Installing a Loft Hatch is a fairly straightforward project for the DIY enthusiast with basic carpentry skills. There are a few safety measures to keep in mind, but the good thing about this project is that it does not require complicated or expensive tools.

Step 1: Measure and Enlarge Opening

Most loft storage spaces have an existing smaller access hole that will need to be enlarged. This will be placed between two beams in the loft space, and this will determine how much the hole can be enlarged while maintaining stability. These beams are normally about 2 by 6 feet and are not designed to support much weight. This is especially true with those loft spaces found in older homes. The loft beams are attached and held in place with stringers, which are smaller lengths of timber.

Mark off the dimensions for the new loft hole, and then check to make sure the stringers are still sufficient enough for support. One suggestion is to add some extra stringers to add to the strength of the ceiling itself. Place the two pieces of 2 by 3 inch timber along the edges of the new opening and screw these firmly in place.

Step 2: Cut New Opening

Carefully saw away the plaster and beam section to create your new loft opening. Cut two more pieces of timber to fit into each end of the new hole you just cut. Attach this timber to all three beams which two screws at each attachment point. Remove the first two supporting pieces of timber from the adjoining sides; now you have your new loft opening.

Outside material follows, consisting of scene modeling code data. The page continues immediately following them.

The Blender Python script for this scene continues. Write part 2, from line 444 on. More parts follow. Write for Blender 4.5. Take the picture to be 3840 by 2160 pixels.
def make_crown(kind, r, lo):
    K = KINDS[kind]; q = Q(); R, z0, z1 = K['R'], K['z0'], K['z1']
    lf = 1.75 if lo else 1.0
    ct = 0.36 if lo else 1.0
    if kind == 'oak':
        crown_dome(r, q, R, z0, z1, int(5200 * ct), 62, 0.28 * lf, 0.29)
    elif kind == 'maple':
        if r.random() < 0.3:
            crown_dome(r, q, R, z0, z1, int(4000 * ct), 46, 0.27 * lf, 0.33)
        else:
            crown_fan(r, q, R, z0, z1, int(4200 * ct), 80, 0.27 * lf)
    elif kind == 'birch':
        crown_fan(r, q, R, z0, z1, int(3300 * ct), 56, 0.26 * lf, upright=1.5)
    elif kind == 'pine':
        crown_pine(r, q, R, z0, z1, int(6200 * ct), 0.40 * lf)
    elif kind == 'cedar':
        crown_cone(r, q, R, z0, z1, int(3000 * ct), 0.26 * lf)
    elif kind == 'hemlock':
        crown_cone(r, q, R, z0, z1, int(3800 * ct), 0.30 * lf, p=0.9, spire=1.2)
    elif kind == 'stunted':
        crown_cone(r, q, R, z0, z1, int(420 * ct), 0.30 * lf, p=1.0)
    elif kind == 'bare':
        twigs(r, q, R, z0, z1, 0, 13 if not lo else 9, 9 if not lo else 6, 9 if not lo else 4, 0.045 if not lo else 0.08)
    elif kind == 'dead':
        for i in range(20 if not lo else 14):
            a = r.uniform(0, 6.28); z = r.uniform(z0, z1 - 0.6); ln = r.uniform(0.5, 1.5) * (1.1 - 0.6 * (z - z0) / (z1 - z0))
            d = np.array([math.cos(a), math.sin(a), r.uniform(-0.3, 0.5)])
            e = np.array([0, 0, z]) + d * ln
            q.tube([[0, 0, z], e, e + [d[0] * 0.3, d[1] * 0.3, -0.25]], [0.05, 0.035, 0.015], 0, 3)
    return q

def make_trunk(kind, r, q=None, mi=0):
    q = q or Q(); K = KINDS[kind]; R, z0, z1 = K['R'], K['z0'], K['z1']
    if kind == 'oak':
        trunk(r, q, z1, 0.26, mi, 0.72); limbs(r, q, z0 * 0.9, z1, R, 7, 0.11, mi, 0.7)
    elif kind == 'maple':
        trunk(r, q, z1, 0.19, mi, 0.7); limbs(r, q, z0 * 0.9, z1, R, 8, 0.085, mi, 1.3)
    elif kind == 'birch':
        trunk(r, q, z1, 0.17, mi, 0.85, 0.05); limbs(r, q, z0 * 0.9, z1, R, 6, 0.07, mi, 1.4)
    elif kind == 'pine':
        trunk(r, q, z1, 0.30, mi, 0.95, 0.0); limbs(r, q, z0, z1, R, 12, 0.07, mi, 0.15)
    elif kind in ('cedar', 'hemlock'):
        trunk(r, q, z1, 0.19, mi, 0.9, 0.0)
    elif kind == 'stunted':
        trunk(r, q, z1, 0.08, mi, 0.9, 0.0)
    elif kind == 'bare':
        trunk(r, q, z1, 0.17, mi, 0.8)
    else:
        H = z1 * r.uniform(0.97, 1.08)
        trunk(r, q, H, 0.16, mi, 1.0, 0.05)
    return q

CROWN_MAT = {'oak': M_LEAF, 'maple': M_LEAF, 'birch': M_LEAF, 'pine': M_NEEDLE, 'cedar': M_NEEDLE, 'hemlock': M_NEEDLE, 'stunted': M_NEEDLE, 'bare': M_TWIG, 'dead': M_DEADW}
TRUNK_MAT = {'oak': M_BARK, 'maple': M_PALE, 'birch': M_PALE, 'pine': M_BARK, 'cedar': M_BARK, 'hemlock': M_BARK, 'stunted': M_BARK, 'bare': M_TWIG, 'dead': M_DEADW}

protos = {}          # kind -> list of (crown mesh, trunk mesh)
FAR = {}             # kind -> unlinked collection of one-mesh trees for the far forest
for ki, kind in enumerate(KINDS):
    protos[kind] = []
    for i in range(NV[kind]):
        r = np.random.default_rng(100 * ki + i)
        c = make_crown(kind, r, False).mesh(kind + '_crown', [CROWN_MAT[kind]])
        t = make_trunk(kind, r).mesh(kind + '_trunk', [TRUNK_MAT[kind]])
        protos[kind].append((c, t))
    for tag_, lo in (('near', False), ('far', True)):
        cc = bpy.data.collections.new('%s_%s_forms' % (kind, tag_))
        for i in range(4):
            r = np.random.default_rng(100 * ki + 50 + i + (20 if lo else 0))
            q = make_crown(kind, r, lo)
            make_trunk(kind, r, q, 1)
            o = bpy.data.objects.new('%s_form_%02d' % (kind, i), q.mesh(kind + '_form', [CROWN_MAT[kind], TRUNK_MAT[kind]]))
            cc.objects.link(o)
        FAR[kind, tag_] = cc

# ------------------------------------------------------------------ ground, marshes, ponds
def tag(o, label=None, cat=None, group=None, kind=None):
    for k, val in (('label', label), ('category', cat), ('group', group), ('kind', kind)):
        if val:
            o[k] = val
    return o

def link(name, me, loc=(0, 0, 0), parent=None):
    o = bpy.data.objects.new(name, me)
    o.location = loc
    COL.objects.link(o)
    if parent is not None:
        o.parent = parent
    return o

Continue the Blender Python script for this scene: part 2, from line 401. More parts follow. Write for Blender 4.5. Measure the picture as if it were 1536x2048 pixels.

Step 3: Create Hatch Cover

Measure and take note of the dimensions of the loft hole you just created; the loft hatch is going to be sized slightly smaller to fit inside it. Cut four pieces of 3 by 1 inch timber and nail them together to make a box shape. If you plan on a simple push-up lid, use four pieces of 1 by 1/2 timber to make a lip for the lid to sit on; these will be nailed to the inside of the box.

Cut another four pieces of architrave timber and bevel the edges of each with a miter saw. Architrave refers to a molded band that frames a rectangular opening for added support. Nail each piece to the edges of the box you just fashioned. Nail the plywood in place to create the surface of the cover. 

Step 4: Install Hatch Cover

Attach the hinges to the edges of the hatch cover and secure them in place with screws. Enlist a helper to hold up the finished loft hatch cover and connect the hinges to the inside of the opening. If you want a catch to hold the hatch closed for safety reasons, fit and install this last.